- Supplied material -

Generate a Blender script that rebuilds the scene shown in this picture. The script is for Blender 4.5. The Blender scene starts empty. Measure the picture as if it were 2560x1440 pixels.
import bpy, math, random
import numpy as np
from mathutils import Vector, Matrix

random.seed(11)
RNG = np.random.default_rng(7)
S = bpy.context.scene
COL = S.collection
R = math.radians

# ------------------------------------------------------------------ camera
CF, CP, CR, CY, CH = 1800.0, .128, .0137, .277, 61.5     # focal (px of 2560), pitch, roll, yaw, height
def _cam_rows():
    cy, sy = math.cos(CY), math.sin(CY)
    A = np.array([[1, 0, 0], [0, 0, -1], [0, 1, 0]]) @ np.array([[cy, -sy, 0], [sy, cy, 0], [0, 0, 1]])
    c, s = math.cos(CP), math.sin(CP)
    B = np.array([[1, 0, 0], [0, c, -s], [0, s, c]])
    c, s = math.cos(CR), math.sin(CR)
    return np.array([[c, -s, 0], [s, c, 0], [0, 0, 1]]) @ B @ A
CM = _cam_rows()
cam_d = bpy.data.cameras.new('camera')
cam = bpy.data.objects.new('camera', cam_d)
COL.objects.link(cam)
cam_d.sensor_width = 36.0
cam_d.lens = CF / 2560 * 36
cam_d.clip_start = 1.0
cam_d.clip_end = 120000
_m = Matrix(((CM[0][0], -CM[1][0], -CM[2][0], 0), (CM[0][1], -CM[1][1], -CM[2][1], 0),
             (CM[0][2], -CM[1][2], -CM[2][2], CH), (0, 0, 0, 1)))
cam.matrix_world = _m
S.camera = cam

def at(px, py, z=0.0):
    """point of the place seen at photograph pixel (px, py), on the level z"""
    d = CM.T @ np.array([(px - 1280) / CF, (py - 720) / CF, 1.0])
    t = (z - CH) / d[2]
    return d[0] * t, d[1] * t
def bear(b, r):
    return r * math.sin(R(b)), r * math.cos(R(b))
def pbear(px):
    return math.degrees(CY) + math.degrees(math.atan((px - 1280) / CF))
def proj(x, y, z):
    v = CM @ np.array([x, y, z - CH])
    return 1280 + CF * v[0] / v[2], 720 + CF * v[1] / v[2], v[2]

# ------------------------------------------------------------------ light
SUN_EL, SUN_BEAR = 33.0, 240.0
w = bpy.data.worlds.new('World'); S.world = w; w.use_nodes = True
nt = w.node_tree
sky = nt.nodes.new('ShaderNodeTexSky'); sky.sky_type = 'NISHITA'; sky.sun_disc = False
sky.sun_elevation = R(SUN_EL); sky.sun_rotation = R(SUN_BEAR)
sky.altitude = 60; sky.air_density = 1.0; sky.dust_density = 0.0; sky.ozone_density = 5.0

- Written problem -
Word for word, quote the lines of the material from the first line through the line with "R = math.radians", both ends included.

- Reply -
Generate a Blender script that rebuilds the scene shown in this picture. The script is for Blender 4.5. The Blender scene starts empty. Measure the picture as if it were 2560x1440 pixels.
import bpy, math, random
import numpy as np
from mathutils import Vector, Matrix

random.seed(11)
RNG = np.random.default_rng(7)
S = bpy.context.scene
COL = S.collection
R = math.radians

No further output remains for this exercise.